Friday, 19 December 2014: 10:20 AM
Yingdi Luo and Jean Paul Ampuero, California Institute of Technology, Pasadena, CA, United States
Abstract:
Slow-slip events (SSE) and tectonic tremors offer a unique window into a broad spectrum of earthquake behavior and fault mechanics at the bottom of seismogenic zones. Our previous heterogeneous fault models composed of brittle asperities embedded in a matrix with velocity weakening-to-strengthening transition reproduced tremor migration patterns observed in the Cascadia subduction zone including forward tremor propagation and Rapid Tremor Reversals (RTRs). Tremors were driven by a background SSE whose existence did not require tremors. Here we assess the importance of feedback between tremors and SSE by considering a ductile (pure velocity-strengthening) background matrix. In this new model complex tremor swarms and SSE result solely from the interaction between brittle asperity failures via intervening transient creep. In particular, in the absence of tremor asperities the model produces no SSE. The new model is less complicated than our previous one and matches some observations better. It reproduces the scale and recurrence interval of large tremor episodes and the migration speed and distance of RTR observed in Cascadia, and the ratio of RTR to forward migration speeds spans a wider range. Observations of tremor-genic and tremor-less slow slip occurring in a same segment of the Cascadia subduction zone suggest that natural faults are in between these two end-member models.

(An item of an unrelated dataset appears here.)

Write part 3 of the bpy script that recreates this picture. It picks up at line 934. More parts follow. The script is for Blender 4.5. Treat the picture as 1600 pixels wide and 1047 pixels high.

We study the tremor-driven SSE model through numerical simulations of heterogeneous rate-and-state faults with mixed velocity-weakening (VW) and velocity-strengthening (VS) materials. We find that the (b-a)*sigma value (effectively the frictional properties and pore pressure) of the VW fault portions determine the criticalness of the whole fault (i.e. its ability to produce spontaneous transient events). A combined analytical and numerical study of fault criticalness as a function of density of VW material and contrast of (b-a)*sigma values reveals subcritical-to-supercritical transitions both with increasing criticalness of the individual VW patches and, less trivially, by increasing the (b-a)*sigma value of the VW patches. Higher effective normal stress of the VW portions can bring the whole fault to a supercritical state even if the VW patches are individually subcritical.